Jack W. Baker had to unexpectedly combat an accusation of plagiarism. It taught him something about keeping science transparent.Credit: Yuri Hobart/Stanford
More than ten years ago, my student and I were accused of misconduct. The issue was our just-published paper in a journal. Our accuser pointed to his own recent publication, which had a nearly identical scope to ours. He claimed we were aware of his previous work and had intentionally not cited it because of a lack of “scientific ethics”. He also alleged that we had abused our privilege, characterizing us as a well-known research group that deliberately ignored work from what he described as a smaller and less affluent country.
The accuser made his claim to the journal editor, and submitted a Comment article with this accusation, which he requested the journal publish as an addendum to our paper. The editor contacted us to review the accusation and offer a response, before she decided whether to publish it. She was dispassionate and didn’t indicate what outcomes she was considering. This was professionally appropriate while she was gathering information. But my student and I were in shock. As an assistant professor still building confidence in my work, I had no experience navigating an accusation of this kind.
Building our defence
We took some time to study the accuser’s original paper, and the similarities to ours were alarming. It tackled a problem similar to ours and proposed the same set of equations to develop a solution. These equations were identical, even down to minor notational choices. This was more than a case of needing to add citations to previous related work — plagiarism seemed to be involved. No wonder the journal editor took the claim seriously.
Should I tell anyone that I suspect misconduct in a paper I’m reviewing?
The two papers had been submitted to different journals a year earlier. We had submitted ours a few weeks earlier, although our accuser’s got through the review process faster. But our journal paper wasn’t our first public contribution of these ideas: we dug up two preliminary project documents from the previous few years that we’d published on our group’s website. They contained the same notation and equations, as well as similar results.
The documents were the sort of things we’d now add to a public repository or preprint server, but at the time, these were not yet in vogue in our field. Our accuser had cited other materials from our website in his original paper, but not these two documents.

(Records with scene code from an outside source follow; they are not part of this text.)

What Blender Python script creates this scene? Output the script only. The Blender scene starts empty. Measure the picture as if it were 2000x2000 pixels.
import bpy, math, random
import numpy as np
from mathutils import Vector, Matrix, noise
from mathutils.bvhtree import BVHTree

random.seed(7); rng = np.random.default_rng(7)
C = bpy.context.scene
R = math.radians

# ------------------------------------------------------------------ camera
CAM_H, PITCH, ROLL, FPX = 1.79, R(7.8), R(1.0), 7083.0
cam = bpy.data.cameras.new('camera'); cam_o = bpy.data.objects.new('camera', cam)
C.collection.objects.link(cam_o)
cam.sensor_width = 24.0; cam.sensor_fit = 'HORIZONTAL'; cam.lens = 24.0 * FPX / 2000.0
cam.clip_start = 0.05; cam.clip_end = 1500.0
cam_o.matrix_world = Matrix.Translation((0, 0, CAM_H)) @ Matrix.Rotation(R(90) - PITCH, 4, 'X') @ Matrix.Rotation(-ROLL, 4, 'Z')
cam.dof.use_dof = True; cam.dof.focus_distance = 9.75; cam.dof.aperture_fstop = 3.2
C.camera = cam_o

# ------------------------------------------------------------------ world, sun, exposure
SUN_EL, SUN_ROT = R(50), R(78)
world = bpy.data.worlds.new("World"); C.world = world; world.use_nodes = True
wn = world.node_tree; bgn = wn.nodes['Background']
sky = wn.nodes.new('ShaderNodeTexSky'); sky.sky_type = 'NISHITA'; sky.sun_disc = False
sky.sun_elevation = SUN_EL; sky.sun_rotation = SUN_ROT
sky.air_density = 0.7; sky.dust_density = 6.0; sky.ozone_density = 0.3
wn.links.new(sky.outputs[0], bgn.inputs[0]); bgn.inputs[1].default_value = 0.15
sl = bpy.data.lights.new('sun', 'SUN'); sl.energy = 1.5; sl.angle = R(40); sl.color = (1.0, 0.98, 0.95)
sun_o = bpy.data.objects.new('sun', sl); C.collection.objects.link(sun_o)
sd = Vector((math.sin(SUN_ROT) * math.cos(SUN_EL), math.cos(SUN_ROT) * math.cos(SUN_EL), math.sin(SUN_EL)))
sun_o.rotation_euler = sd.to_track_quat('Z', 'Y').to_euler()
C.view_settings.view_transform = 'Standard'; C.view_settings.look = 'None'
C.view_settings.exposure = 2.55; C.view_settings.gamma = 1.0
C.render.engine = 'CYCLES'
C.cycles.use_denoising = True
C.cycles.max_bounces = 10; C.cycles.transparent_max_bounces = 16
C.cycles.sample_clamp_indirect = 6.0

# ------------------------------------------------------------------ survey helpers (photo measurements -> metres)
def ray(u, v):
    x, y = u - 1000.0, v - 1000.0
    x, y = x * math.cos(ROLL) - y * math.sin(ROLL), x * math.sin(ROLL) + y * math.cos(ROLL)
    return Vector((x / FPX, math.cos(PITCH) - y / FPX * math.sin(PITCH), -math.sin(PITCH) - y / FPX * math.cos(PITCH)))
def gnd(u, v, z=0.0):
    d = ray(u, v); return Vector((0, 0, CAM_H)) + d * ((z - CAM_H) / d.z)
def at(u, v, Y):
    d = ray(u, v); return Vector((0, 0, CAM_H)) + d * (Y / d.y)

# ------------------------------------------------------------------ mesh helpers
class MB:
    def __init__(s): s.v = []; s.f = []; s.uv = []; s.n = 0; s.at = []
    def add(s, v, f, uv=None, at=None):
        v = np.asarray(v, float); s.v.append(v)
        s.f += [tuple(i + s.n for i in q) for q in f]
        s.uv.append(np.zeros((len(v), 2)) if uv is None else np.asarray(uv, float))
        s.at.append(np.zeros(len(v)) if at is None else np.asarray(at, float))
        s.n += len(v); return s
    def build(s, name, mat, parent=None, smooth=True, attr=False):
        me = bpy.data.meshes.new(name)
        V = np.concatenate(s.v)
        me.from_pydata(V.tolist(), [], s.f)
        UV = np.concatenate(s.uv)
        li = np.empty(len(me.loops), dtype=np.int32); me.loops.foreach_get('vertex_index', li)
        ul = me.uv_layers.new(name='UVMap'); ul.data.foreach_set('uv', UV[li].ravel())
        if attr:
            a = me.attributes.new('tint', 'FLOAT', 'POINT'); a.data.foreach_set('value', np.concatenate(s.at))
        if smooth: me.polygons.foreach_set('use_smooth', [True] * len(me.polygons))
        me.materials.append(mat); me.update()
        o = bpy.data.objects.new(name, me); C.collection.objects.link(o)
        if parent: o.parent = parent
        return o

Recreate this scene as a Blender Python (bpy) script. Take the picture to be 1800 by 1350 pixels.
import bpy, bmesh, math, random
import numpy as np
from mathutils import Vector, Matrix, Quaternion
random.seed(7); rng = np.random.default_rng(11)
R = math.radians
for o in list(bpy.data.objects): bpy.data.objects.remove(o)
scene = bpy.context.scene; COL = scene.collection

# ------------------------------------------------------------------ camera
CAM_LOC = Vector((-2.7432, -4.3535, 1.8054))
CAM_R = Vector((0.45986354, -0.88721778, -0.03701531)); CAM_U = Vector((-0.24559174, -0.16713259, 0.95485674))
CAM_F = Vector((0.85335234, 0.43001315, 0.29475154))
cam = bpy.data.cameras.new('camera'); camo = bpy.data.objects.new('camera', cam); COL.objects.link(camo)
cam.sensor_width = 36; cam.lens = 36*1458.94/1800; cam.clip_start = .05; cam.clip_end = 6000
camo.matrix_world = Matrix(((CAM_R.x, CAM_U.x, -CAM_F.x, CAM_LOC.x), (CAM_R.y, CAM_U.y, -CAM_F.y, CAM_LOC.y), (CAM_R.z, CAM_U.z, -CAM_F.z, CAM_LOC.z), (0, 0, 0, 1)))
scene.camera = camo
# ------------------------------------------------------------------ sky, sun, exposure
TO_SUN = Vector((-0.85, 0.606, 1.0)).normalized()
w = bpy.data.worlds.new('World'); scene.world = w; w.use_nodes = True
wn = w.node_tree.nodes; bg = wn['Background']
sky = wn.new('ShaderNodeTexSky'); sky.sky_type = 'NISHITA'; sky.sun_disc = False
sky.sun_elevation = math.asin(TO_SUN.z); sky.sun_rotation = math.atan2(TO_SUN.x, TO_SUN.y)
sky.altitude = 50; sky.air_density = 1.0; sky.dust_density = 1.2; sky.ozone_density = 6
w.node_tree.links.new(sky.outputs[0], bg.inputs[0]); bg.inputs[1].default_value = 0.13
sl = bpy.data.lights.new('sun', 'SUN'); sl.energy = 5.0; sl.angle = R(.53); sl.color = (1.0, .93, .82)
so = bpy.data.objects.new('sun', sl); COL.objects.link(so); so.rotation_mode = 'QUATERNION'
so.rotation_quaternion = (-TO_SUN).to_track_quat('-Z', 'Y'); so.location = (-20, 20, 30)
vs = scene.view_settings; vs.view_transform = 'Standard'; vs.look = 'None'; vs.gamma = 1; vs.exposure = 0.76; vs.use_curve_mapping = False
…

We surmised that the commenter had used the work published on our website to form the basis of his own paper and then submitted it to a journal, presenting our preliminary results as his own.
Crafting a response
With the evidence in hand, we replied to the journal editor to explain what we thought had happened (edited for anonymity):
We have been researching this topic for several years, culminating in the publication being discussed here. Our preliminary work has been publicly available for several years, including a project report and a conference presentation. The commenter is clearly aware of our work, as they cite seven other documents available on our website but not the specific ones described above. The above documents were announced on our website at the time of their release and have been continually available. Some of the complex notation in our early documents is identical to the commenter’s paper and our eventual paper: [details and examples listed]. It thus seems clear to us that the commenter copied the terminology, equations and figures from our preliminary work (publicly available for several years), submitted his paper, and is now trying to claim to be the original creator of ideas he copied from us. We believe that the submitted claims are not supported by facts, would only serve to confuse readers and offer no intellectual contribution. We thus suggest that the comment be rejected.
The resolution
The journal editor understood and accepted our perspective and rejected the Comment article. Our accuser never contacted us directly. I’m still unsure what he hoped would happen, and uncertain whether he anticipated that we could rebut and stop his Comment from being published. At the time, I was just happy to avoid a public accusation, and I never seriously thought about alleging misconduct to the journal that published his paper. Both papers remain available today, and I’ve never had a reader enquire about duplication of the two documents.